Qué extraños se han vuelto nuestros intercambios, organizados alrededor de los motivos más reconocibles de los programas de devastación. El Papa negro, las plagas, el derrumbe del sistema financiero, el fin del Estado y el eterno retorno del Milenio. Pareciera que todo el Folies-Bergère del Apocalipsis de Juan de Patmos se nos vino encima.

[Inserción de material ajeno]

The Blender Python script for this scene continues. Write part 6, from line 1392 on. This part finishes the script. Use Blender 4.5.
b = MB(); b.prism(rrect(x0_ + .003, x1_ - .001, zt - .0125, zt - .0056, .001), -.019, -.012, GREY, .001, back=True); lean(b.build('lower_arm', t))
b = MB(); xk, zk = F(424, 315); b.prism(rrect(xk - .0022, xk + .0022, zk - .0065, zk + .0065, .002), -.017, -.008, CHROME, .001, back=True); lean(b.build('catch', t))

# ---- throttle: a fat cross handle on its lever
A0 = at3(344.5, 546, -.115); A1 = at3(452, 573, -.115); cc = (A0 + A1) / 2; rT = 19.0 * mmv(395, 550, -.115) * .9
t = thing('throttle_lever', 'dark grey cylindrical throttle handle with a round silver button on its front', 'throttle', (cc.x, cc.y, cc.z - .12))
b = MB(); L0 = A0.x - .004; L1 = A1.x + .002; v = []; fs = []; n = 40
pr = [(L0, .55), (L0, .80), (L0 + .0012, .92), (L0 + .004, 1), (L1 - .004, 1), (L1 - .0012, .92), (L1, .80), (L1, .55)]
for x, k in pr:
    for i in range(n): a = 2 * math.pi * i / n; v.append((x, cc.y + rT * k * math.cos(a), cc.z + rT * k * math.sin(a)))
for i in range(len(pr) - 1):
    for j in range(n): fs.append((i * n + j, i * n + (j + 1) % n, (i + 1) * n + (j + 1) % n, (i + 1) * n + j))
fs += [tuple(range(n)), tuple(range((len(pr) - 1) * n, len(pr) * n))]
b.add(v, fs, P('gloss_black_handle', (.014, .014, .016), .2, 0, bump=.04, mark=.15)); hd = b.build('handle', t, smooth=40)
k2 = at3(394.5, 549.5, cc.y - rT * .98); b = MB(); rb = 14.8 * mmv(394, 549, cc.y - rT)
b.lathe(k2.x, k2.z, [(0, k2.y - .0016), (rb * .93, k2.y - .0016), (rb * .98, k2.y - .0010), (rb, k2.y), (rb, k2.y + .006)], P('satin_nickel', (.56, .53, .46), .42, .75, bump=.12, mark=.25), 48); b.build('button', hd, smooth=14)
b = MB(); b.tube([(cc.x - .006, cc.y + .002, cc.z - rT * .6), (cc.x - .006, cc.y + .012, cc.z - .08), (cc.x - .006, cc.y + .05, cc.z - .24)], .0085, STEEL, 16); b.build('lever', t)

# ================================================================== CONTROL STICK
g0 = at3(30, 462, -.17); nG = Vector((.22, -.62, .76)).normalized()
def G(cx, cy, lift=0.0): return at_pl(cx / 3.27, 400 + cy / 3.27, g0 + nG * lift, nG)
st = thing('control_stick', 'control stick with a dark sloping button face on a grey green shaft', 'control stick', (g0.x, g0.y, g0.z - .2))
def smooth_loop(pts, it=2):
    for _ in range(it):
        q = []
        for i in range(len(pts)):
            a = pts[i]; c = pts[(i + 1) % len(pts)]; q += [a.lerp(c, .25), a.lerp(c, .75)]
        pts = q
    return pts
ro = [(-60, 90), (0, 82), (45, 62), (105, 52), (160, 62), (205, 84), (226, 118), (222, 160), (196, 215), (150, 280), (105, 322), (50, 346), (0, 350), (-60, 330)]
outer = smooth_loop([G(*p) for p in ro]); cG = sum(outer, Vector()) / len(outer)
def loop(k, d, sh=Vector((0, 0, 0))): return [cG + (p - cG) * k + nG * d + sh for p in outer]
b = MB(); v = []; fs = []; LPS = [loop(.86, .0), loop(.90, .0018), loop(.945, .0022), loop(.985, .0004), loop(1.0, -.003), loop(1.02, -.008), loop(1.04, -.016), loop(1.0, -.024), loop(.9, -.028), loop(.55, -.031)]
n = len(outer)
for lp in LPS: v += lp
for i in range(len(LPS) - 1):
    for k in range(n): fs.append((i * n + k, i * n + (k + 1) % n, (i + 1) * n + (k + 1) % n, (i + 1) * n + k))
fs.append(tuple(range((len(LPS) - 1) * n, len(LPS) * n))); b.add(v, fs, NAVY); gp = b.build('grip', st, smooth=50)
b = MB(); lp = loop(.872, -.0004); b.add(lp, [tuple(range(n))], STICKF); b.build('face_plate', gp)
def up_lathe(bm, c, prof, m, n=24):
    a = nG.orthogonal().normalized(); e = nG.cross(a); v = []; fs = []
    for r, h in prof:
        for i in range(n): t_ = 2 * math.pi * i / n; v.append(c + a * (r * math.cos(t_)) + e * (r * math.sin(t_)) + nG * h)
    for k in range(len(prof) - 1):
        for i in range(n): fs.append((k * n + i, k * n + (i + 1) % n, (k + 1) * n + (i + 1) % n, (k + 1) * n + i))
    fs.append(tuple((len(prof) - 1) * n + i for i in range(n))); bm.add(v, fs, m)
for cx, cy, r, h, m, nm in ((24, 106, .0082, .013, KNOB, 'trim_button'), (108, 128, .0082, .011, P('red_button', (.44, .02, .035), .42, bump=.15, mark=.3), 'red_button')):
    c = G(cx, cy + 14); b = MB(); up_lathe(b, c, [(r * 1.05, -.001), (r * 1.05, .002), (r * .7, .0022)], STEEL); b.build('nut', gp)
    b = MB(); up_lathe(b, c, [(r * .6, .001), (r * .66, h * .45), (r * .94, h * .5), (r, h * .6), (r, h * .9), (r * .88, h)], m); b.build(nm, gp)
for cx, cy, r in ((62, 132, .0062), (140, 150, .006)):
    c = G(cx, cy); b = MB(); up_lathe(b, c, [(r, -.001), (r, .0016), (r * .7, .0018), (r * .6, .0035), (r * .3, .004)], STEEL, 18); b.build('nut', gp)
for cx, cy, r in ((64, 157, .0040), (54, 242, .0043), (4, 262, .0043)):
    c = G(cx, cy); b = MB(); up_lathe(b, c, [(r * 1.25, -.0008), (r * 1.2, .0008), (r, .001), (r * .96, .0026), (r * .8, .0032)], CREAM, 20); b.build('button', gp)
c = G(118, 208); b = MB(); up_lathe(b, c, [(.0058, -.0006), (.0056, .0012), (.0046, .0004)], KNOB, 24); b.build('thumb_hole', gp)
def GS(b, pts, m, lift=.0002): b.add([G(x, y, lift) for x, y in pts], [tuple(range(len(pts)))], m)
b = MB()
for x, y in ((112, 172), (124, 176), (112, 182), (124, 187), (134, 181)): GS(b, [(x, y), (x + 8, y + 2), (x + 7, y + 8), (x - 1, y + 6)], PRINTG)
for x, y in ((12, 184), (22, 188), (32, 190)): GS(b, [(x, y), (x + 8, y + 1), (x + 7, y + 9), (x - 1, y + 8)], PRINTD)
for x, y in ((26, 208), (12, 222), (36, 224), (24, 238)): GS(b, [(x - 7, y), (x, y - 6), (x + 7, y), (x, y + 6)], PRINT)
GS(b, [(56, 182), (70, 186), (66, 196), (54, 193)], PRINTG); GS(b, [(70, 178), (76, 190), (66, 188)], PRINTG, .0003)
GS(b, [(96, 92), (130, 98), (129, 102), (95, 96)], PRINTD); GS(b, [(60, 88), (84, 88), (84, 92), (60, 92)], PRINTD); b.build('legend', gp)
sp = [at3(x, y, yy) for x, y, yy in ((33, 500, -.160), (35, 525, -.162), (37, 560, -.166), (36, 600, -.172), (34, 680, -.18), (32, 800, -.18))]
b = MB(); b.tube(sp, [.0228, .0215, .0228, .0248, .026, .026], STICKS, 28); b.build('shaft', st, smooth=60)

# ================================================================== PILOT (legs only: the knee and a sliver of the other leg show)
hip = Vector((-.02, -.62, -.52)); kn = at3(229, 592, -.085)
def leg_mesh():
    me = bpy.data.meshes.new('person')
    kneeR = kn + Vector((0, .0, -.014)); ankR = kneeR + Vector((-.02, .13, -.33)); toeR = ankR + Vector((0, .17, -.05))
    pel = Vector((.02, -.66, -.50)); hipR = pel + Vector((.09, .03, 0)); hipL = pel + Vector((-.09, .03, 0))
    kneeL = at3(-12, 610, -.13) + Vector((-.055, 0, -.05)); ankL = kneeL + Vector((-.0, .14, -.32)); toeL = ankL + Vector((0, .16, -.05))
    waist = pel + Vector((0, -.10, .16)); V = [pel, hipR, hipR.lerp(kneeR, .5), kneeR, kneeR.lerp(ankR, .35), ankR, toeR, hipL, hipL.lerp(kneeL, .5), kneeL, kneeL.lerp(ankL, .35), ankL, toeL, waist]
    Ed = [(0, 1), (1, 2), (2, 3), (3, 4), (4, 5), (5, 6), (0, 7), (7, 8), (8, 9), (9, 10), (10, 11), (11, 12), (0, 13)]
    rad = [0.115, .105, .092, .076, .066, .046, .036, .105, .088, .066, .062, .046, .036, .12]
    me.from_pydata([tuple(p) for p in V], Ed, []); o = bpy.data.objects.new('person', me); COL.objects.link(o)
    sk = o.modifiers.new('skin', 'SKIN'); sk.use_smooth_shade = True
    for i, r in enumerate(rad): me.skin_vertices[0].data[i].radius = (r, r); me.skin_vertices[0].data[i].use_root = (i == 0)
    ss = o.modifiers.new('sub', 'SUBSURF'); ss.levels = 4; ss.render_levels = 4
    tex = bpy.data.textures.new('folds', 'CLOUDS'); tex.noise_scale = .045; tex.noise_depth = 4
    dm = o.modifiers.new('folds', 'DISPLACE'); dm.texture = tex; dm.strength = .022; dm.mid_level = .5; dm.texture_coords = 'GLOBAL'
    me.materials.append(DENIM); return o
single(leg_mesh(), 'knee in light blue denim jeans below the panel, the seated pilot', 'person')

¿Pero qué es el Apocalipsis sino una variable temporal? Los profetas judíos inventaron el destino diferido, que ponía al pueblo (el único sujeto político posible) en situación de espera. Lo nuevo del Apocalipsis (Deleuze decía) es que transforma la espera mediante una programación maníaca sin precedentes: los siete sellos, las siete trompetas, los jinetes, la primera resurrección, el Milenio, la segunda resurrección, el Juicio Final bastan y sobran para colmar todas las expectativas y para mantenernos ocupados a nosotros, que esperamos. Las almas martirizadas tienen que esperar a que los mártires formen un número suficiente antes de que comience el verdadero espectáculo. Alguien habrá dicho: para entretenerlos, armémosles un Festival de la Devastación.
La multiplicación de las figuritas de la catástrofe que intercambiamos por correo son índice, en todo caso, de que hay un tiempo diferido, un tiempo que resta, antes del final. Sólo se trata de averigüar (es decir, de proponer) qué nos sucederá una vez que el fin de los tiempos nos alcance. Poner a jugar el Fin de la Historia y el Fin del Estado el uno en contra del otro para producir una forma de vida, para garantizar la proliferación de lo viviente en contra de las fantasías de exterminio a las que se pretende que adhiramos.